PROVIDED MATERIAL:

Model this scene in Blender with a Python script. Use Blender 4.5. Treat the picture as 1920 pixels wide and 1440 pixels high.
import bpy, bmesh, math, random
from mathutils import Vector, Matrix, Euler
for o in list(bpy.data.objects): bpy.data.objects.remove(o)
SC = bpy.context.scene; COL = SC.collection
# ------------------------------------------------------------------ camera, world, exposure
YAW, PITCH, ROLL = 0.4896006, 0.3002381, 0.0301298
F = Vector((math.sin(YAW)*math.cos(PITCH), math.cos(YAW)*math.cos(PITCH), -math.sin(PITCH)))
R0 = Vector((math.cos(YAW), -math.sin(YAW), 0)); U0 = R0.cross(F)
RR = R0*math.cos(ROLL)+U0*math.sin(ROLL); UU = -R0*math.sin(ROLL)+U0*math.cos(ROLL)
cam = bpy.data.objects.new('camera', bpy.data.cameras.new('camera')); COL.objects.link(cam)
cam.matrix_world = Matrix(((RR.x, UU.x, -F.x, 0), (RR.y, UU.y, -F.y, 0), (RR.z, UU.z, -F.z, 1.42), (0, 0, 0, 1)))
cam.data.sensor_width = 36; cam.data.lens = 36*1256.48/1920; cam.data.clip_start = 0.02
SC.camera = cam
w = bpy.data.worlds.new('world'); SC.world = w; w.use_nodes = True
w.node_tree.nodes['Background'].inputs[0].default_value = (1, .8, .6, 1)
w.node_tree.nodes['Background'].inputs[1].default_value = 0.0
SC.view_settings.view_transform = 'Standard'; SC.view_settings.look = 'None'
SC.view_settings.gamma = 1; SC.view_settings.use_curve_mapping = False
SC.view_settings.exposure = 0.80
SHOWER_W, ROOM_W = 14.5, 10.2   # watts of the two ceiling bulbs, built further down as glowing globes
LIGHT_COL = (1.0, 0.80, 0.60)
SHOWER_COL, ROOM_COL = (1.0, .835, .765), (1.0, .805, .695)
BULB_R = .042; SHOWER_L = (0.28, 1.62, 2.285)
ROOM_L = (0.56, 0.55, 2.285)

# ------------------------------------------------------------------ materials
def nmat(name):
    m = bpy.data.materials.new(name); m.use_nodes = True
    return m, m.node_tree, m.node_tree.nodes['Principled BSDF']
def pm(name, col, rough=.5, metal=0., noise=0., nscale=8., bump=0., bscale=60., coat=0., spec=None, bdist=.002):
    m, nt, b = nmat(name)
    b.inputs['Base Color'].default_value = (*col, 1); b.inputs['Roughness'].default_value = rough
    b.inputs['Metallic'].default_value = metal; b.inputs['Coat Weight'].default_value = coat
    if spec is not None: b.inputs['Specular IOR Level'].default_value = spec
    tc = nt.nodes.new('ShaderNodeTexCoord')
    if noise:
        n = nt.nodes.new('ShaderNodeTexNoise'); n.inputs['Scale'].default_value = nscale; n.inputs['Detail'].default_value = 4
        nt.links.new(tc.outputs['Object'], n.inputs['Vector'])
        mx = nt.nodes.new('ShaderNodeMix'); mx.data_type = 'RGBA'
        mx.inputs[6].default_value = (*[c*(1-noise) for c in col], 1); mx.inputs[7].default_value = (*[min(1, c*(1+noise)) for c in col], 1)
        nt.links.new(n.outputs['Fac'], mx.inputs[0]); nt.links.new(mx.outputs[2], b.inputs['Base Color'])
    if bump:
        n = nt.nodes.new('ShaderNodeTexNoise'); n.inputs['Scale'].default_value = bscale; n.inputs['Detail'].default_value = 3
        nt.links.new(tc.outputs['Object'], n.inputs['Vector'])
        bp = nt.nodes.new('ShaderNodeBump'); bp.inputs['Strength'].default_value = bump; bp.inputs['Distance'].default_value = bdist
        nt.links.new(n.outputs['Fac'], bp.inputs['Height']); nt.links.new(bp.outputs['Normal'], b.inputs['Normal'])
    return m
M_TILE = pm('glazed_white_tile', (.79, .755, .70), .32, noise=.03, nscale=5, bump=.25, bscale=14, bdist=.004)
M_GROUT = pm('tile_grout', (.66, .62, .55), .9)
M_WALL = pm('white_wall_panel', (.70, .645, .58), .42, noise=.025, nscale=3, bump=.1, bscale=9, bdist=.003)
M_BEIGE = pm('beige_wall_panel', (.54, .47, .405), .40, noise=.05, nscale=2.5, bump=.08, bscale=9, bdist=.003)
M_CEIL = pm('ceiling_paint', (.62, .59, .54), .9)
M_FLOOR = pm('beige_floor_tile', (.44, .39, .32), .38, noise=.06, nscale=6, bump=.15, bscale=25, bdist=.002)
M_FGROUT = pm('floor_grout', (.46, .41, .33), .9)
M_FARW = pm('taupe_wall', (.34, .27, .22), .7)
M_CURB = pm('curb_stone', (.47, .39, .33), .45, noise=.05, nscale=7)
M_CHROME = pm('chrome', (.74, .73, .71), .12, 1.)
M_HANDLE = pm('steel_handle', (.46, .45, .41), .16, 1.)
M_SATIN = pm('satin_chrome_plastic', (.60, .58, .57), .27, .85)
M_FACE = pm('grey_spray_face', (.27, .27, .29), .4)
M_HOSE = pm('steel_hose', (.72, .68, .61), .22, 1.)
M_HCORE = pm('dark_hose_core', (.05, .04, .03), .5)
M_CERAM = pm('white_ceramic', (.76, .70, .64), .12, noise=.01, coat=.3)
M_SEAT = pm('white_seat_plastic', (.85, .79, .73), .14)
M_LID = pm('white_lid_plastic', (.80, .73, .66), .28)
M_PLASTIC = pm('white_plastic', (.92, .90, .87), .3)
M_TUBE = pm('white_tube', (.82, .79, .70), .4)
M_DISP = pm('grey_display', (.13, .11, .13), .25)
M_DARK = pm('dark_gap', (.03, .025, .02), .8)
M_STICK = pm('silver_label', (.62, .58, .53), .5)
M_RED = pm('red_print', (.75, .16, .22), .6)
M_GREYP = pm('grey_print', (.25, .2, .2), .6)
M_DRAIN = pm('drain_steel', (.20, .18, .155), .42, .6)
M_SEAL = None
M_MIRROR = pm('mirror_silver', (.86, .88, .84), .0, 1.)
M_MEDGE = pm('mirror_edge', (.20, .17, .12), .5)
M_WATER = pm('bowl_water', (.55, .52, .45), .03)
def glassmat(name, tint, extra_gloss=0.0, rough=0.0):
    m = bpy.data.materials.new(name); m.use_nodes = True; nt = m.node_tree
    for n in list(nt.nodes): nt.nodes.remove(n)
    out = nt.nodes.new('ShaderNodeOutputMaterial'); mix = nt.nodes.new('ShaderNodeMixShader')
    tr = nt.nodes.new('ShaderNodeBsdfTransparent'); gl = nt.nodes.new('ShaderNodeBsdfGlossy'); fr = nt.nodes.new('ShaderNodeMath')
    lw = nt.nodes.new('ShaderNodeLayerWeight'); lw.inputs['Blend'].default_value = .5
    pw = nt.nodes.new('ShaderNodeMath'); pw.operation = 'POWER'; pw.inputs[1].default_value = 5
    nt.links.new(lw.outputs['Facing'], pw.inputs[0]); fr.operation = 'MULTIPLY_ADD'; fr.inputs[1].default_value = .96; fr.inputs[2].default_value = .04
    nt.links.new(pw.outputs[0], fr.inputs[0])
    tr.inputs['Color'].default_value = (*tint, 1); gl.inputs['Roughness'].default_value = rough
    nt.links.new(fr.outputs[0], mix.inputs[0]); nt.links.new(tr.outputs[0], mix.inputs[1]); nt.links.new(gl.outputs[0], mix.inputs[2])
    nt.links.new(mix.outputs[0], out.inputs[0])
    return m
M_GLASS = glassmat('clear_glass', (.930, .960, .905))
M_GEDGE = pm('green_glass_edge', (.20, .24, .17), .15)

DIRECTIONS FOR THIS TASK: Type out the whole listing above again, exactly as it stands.

COMPLETED TASK:
Model this scene in Blender with a Python script. Use Blender 4.5. Treat the picture as 1920 pixels wide and 1440 pixels high.
import bpy, bmesh, math, random
from mathutils import Vector, Matrix, Euler
for o in list(bpy.data.objects): bpy.data.objects.remove(o)
SC = bpy.context.scene; COL = SC.collection
# ------------------------------------------------------------------ camera, world, exposure
YAW, PITCH, ROLL = 0.4896006, 0.3002381, 0.0301298
F = Vector((math.sin(YAW)*math.cos(PITCH), math.cos(YAW)*math.cos(PITCH), -math.sin(PITCH)))
R0 = Vector((math.cos(YAW), -math.sin(YAW), 0)); U0 = R0.cross(F)
RR = R0*math.cos(ROLL)+U0*math.sin(ROLL); UU = -R0*math.sin(ROLL)+U0*math.cos(ROLL)
cam = bpy.data.objects.new('camera', bpy.data.cameras.new('camera')); COL.objects.link(cam)
cam.matrix_world = Matrix(((RR.x, UU.x, -F.x, 0), (RR.y, UU.y, -F.y, 0), (RR.z, UU.z, -F.z, 1.42), (0, 0, 0, 1)))
cam.data.sensor_width = 36; cam.data.lens = 36*1256.48/1920; cam.data.clip_start = 0.02
SC.camera = cam
w = bpy.data.worlds.new('world'); SC.world = w; w.use_nodes = True
w.node_tree.nodes['Background'].inputs[0].default_value = (1, .8, .6, 1)
w.node_tree.nodes['Background'].inputs[1].default_value = 0.0
SC.view_settings.view_transform = 'Standard'; SC.view_settings.look = 'None'
SC.view_settings.gamma = 1; SC.view_settings.use_curve_mapping = False
SC.view_settings.exposure = 0.80
SHOWER_W, ROOM_W = 14.5, 10.2   # watts of the two ceiling bulbs, built further down as glowing globes
LIGHT_COL = (1.0, 0.80, 0.60)
SHOWER_COL, ROOM_COL = (1.0, .835, .765), (1.0, .805, .695)
BULB_R = .042; SHOWER_L = (0.28, 1.62, 2.285)
ROOM_L = (0.56, 0.55, 2.285)

# ------------------------------------------------------------------ materials
def nmat(name):
    m = bpy.data.materials.new(name); m.use_nodes = True
    return m, m.node_tree, m.node_tree.nodes['Principled BSDF']
def pm(name, col, rough=.5, metal=0., noise=0., nscale=8., bump=0., bscale=60., coat=0., spec=None, bdist=.002):
    m, nt, b = nmat(name)
    b.inputs['Base Color'].default_value = (*col, 1); b.inputs['Roughness'].default_value = rough
    b.inputs['Metallic'].default_value = metal; b.inputs['Coat Weight'].default_value = coat
    if spec is not None: b.inputs['Specular IOR Level'].default_value = spec
    tc = nt.nodes.new('ShaderNodeTexCoord')
    if noise:
        n = nt.nodes.new('ShaderNodeTexNoise'); n.inputs['Scale'].default_value = nscale; n.inputs['Detail'].default_value = 4
        nt.links.new(tc.outputs['Object'], n.inputs['Vector'])
        mx = nt.nodes.new('ShaderNodeMix'); mx.data_type = 'RGBA'
        mx.inputs[6].default_value = (*[c*(1-noise) for c in col], 1); mx.inputs[7].default_value = (*[min(1, c*(1+noise)) for c in col], 1)
        nt.links.new(n.outputs['Fac'], mx.inputs[0]); nt.links.new(mx.outputs[2], b.inputs['Base Color'])
    if bump:
        n = nt.nodes.new('ShaderNodeTexNoise'); n.inputs['Scale'].default_value = bscale; n.inputs['Detail'].default_value = 3
        nt.links.new(tc.outputs['Object'], n.inputs['Vector'])
        bp = nt.nodes.new('ShaderNodeBump'); bp.inputs['Strength'].default_value = bump; bp.inputs['Distance'].default_value = bdist
        nt.links.new(n.outputs['Fac'], bp.inputs['Height']); nt.links.new(bp.outputs['Normal'], b.inputs['Normal'])
    return m
M_TILE = pm('glazed_white_tile', (.79, .755, .70), .32, noise=.03, nscale=5, bump=.25, bscale=14, bdist=.004)
M_GROUT = pm('tile_grout', (.66, .62, .55), .9)
M_WALL = pm('white_wall_panel', (.70, .645, .58), .42, noise=.025, nscale=3, bump=.1, bscale=9, bdist=.003)
M_BEIGE = pm('beige_wall_panel', (.54, .47, .405), .40, noise=.05, nscale=2.5, bump=.08, bscale=9, bdist=.003)
M_CEIL = pm('ceiling_paint', (.62, .59, .54), .9)
M_FLOOR = pm('beige_floor_tile', (.44, .39, .32), .38, noise=.06, nscale=6, bump=.15, bscale=25, bdist=.002)
M_FGROUT = pm('floor_grout', (.46, .41, .33), .9)
M_FARW = pm('taupe_wall', (.34, .27, .22), .7)
M_CURB = pm('curb_stone', (.47, .39, .33), .45, noise=.05, nscale=7)
M_CHROME = pm('chrome', (.74, .73, .71), .12, 1.)
M_HANDLE = pm('steel_handle', (.46, .45, .41), .16, 1.)
M_SATIN = pm('satin_chrome_plastic', (.60, .58, .57), .27, .85)
M_FACE = pm('grey_spray_face', (.27, .27, .29), .4)
M_HOSE = pm('steel_hose', (.72, .68, .61), .22, 1.)
M_HCORE = pm('dark_hose_core', (.05, .04, .03), .5)
M_CERAM = pm('white_ceramic', (.76, .70, .64), .12, noise=.01, coat=.3)
M_SEAT = pm('white_seat_plastic', (.85, .79, .73), .14)
M_LID = pm('white_lid_plastic', (.80, .73, .66), .28)
M_PLASTIC = pm('white_plastic', (.92, .90, .87), .3)
M_TUBE = pm('white_tube', (.82, .79, .70), .4)
M_DISP = pm('grey_display', (.13, .11, .13), .25)
M_DARK = pm('dark_gap', (.03, .025, .02), .8)
M_STICK = pm('silver_label', (.62, .58, .53), .5)
M_RED = pm('red_print', (.75, .16, .22), .6)
M_GREYP = pm('grey_print', (.25, .2, .2), .6)
M_DRAIN = pm('drain_steel', (.20, .18, .155), .42, .6)
M_SEAL = None
M_MIRROR = pm('mirror_silver', (.86, .88, .84), .0, 1.)
M_MEDGE = pm('mirror_edge', (.20, .17, .12), .5)
M_WATER = pm('bowl_water', (.55, .52, .45), .03)
def glassmat(name, tint, extra_gloss=0.0, rough=0.0):
    m = bpy.data.materials.new(name); m.use_nodes = True; nt = m.node_tree
    for n in list(nt.nodes): nt.nodes.remove(n)
    out = nt.nodes.new('ShaderNodeOutputMaterial'); mix = nt.nodes.new('ShaderNodeMixShader')
    tr = nt.nodes.new('ShaderNodeBsdfTransparent'); gl = nt.nodes.new('ShaderNodeBsdfGlossy'); fr = nt.nodes.new('ShaderNodeMath')
    lw = nt.nodes.new('ShaderNodeLayerWeight'); lw.inputs['Blend'].default_value = .5
    pw = nt.nodes.new('ShaderNodeMath'); pw.operation = 'POWER'; pw.inputs[1].default_value = 5
    nt.links.new(lw.outputs['Facing'], pw.inputs[0]); fr.operation = 'MULTIPLY_ADD'; fr.inputs[1].default_value = .96; fr.inputs[2].default_value = .04
    nt.links.new(pw.outputs[0], fr.inputs[0])
    tr.inputs['Color'].default_value = (*tint, 1); gl.inputs['Roughness'].default_value = rough
    nt.links.new(fr.outputs[0], mix.inputs[0]); nt.links.new(tr.outputs[0], mix.inputs[1]); nt.links.new(gl.outputs[0], mix.inputs[2])
    nt.links.new(mix.outputs[0], out.inputs[0])
    return m
M_GLASS = glassmat('clear_glass', (.930, .960, .905))
M_GEDGE = pm('green_glass_edge', (.20, .24, .17), .15)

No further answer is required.